Потом собрались в Беловежской пуще. Опять какая-то тройка – [председатель ВС Белоруссии Станислав] Шушкевич, [президент Украины Леонид] Кравчук и тот же Ельцин – и решили выйти из Советского Союза. Кто их уполномочивал, когда уже были итоги референдума? Надо было думать, как сохранить страну.
– Как вы оцениваете состояние КПСС к концу 80-х годов? Почему при наличии мощной партийной и комсомольской организаций не получилось защитить СССР?
– Протестовали, я был тогда первым секретарем ЦК. Но все сделали до меня. Мой предшественник на этой должности позволил на всех предприятиях и учреждениях вместо первичек (первичных организаций – прим. Baltnews) КПСС иметь первички Народного фронта. Я был председателем исполкома, меня вызвал первый секретарь ЦК и предложил мне вступить в Народный фронт. Я сказал, что Народный фронт не признаю, я ребенком пережил фронт. Я видел смерти, разрушения и несчастья, которые были. Поэтому это меня не привлекает.
Программа Народного фронта предлагала выйти из состава Советского Союза просто потому, что они так захотели. Я придерживаюсь позиции Ленина. Он считал, что республики имеют право выйти из состава Советского Союза, если это необходимо, а необходимости такой не было.

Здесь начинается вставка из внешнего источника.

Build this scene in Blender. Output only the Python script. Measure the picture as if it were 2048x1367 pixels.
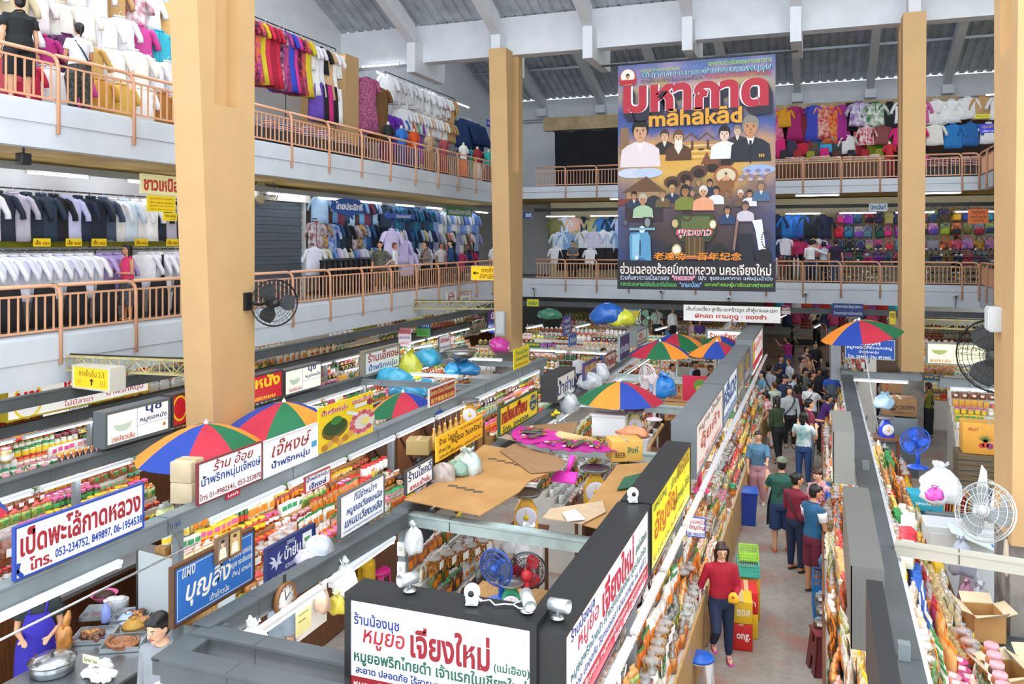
import bpy,math,random
from mathutils import Vector,Matrix,Euler
for _o in list(bpy.data.objects):bpy.data.objects.remove(_o)
SC=bpy.context.scene
COL=SC.collection
R=random.Random(7)
PI=math.pi
# camera (shift lens, stands on the first-floor gallery)
CZ,TH,FPX,HY=5.5,math.radians(20.36),1660.0,484.0
ST,CT=math.sin(TH),math.cos(TH)
cam=bpy.data.cameras.new('camera');camo=bpy.data.objects.new('camera',cam);COL.objects.link(camo)
camo.location=(0,0,CZ);camo.rotation_euler=(PI/2,0,TH)
cam.sensor_fit='HORIZONTAL';cam.sensor_width=36;cam.lens=FPX/2048*36
cam.shift_y=-(683.5-HY)/2048;cam.clip_end=300;cam.clip_start=.05
SC.camera=camo
# daylight and exposure
W=bpy.data.worlds.new('world');SC.world=W;W.use_nodes=True
_bg=W.node_tree.nodes['Background'];_bg.inputs[0].default_value=(.86,.93,1,1);_bg.inputs[1].default_value=1.9
SC.view_settings.view_transform='Standard';SC.view_settings.look='None'
SC.view_settings.exposure=0.66;SC.view_settings.gamma=1;SC.view_settings.use_curve_mapping=False
try:
 SC.cycles.use_denoising=True;SC.cycles.max_bounces=6;SC.cycles.diffuse_bounces=5;SC.cycles.glossy_bounces=2
 SC.cycles.transparent_max_bounces=6;SC.cycles.transmission_bounces=3
 SC.cycles.sample_clamp_indirect=6
except Exception:pass
def ray(u,v):
 a=(u-1024)/FPX
 return(-ST+CT*a,CT+ST*a,(HY-v)/FPX)
def onZ(u,v,z):
 d=ray(u,v);t=(z-CZ)/d[2];return Vector((d[0]*t,d[1]*t,z))
def onY(u,v,Y):
 d=ray(u,v);t=Y/d[1];return Vector((d[0]*t,Y,CZ+d[2]*t))
def onX(u,v,X):
 d=ray(u,v);t=X/d[0];return Vector((X,d[1]*t,CZ+d[2]*t))
def px(p):
 z=-ST*p[0]+CT*p[1];return(1024+FPX*(CT*p[0]+ST*p[1])/z,HY-FPX*(p[2]-CZ)/z)
# materials
def lin(c):
 if isinstance(c,str):
  c=c.lstrip('#');c=[int(c[i:i+2],16)/255 for i in(0,2,4)]
 return[x/12.92 if x<=.04045 else((x+.055)/1.055)**2.4 for x in c]
_mats={}
def M(c,rough=.6,metal=0,emit=0,var=0,scale=6,coat=0,alpha=1,c2=None,bump=0,trans=0,stretch=None,thr=None):
 key=(str(c),rough,metal,emit,var,scale,coat,alpha,str(c2),bump,trans,str(stretch),str(thr))
 if key in _mats:return _mats[key]
 m=bpy.data.materials.new('m_%s'%str(c).strip('#'));m.use_nodes=True
 nt=m.node_tree;b=nt.nodes['Principled BSDF'];L=lin(c)
 b.inputs['Base Color'].default_value=(*L,1);m.diffuse_color=(*L,1)
 b.inputs['Roughness'].default_value=rough;b.inputs['Metallic'].default_value=metal
 if coat:b.inputs['Coat Weight'].default_value=coat;b.inputs['Coat Roughness'].default_value=.12
 if trans:b.inputs['Transmission Weight'].default_value=trans;b.inputs['IOR'].default_value=1.3
 if emit:
  b.inputs['Emission Color'].default_value=(*L,1);b.inputs['Emission Strength'].default_value=emit
 if alpha<1:b.inputs['Alpha'].default_value=alpha
 if var or c2 or bump:
  tc=nt.nodes.new('ShaderNodeTexCoord');n=nt.nodes.new('ShaderNodeTexNoise')
  n.inputs['Scale'].default_value=scale;n.inputs['Detail'].default_value=5
  src=tc.outputs['Object']
  if stretch:
   mp=nt.nodes.new('ShaderNodeMapping');mp.inputs['Scale'].default_value=stretch
   nt.links.new(src,mp.inputs[0]);src=mp.outputs[0]
  nt.links.new(src,n.inputs['Vector'])
  if var or c2:
   r=nt.nodes.new('ShaderNodeValToRGB');nt.links.new(n.outputs['Fac'],r.inputs[0])
   e0,e1=thr or(.35,.65)
   r.color_ramp.elements[0].position=e0;r.color_ramp.elements[1].position=e1
   L2=lin(c2)if c2 else[min(1,x*(1+var))for x in L]
   L1=L if c2 else[x*(1-var)for x in L]
   r.color_ramp.elements[0].color=(*L1,1);r.color_ramp.elements[1].color=(*L2,1)
   nt.links.new(r.outputs[0],b.inputs['Base Color'])
   if emit:nt.links.new(r.outputs[0],b.inputs['Emission Color'])
  if bump:
   bp=nt.nodes.new('ShaderNodeBump');bp.inputs['Strength'].default_value=bump
   bp.inputs['Distance'].default_value=.02
   nt.links.new(n.outputs['Fac'],bp.inputs['Height']);nt.links.new(bp.outputs[0],b.inputs['Normal'])
 _mats[key]=m
 return m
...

Вот сейчас и болтаются Латвия, Литва, Эстония. Но те две хоть более-менее как-то, а Латвия по всем показателям в Евросоюзе на последних местах.
Поэтому такие [протесты] были, но первый секретарь ЦК, который был до меня, разрешает Народному фронту расплодиться. У них были свои отряды боевиков. Меня на суде допытывали, где ваши отряды? Не было таких отрядов.
Я стоял на позиции, что жив Советский Союз, жива здесь советская власть еще. Пусть действует. Провел три встречи с Горбачевым. Но тот потом встречается с председателем Верховного совета Латвии Горбуновым и премьером и там договаривается о другом. Но так же нельзя, это предательство. И сбор этот в Беловежской пуще – это чистое предательство. И это была не задача Рубикса, это была задача тех, за кого народ проголосовал, чтобы они защищали программу, принятую Союзом.
Создали Государственный комитет по чрезвычайному положению (ГКЧП). Я его поддержал, потому что это было абсолютно законное формирование.
– Почему на пленуме ЦК КПСС в Москве в 1990 году вы голосовали за Горбачева?
– Я был новичок в этой кухне. Я думал, что они все-таки прислушаются. Я всегда прислушивался к тому, чего от меня народ требовал. У меня было много должностей: и на заводе, и в райкоме. Я думал, что на таком высоком уровне тоже так. Но там оказалось совсем другое, и масштабы совсем другие.
– Скоро исполнится 30 лет со дня выхода Латвии из СССР. По вашему мнению, какие ошибки сделаны руководством страны за это время?
– Главная ошибка в том, что Латвия так и не стала самостоятельной, а сразу вступила под зонтик НАТО и стала членом Европейского союза. Ввезли из-за границы президента Вайру Вике-Фрейбергу, которая ребенком была вывезена за границу, жила и получила образование в Канаде.
Мы не всю ее биографию знаем, но она давно уже служила другим интересам, а не интересам Латвии. Ушла на пенсию, получила все блага президента. Мавр сделал свое дело. Как население отреагировало? Уехало работать за границу.
Латвия потеряла людей больше, чем в годы Великой Отечественной войны. Я убежден, что это было сделано не без помощи из-за рубежа. Зачем им брать мигрантов из бедных стран, если тут под рукой есть хорошо организованный, грамотный рабочий класс. И забрали их, и по сей день не можем восстановить население.
Я был мэром города Риги – численность приближалась к миллиону. К 2000-му году должен был быть миллион, поэтому Москва разрешила нам строить метро. Когда я покинул пост мэра, население было 910 тыс. человек, а сейчас даже толком не могут сказать, сколько (около 600 тыс. – прим. Baltnews). До выхода из CCCР население [Латвии] было 2,6 млн человек, а сейчас осталось около 1,7 млн.
– По вашему мнению, возможна ли в ближайшие годы стабилизация отношений между Россией и Латвией?
– С Россией – улучшатся [отношения], потому что Латвия без России не может прожить. Она уже хлебнула этой "радости" и "счастья". Думала, что теперь Европа и Америка будут одаривать ее всем на свете, потому что 50 лет были в "оккупации". Народ по сей день говорит, мол, пусть нас "оккупируют" еще раз. Конечно, за исключением миллионеров.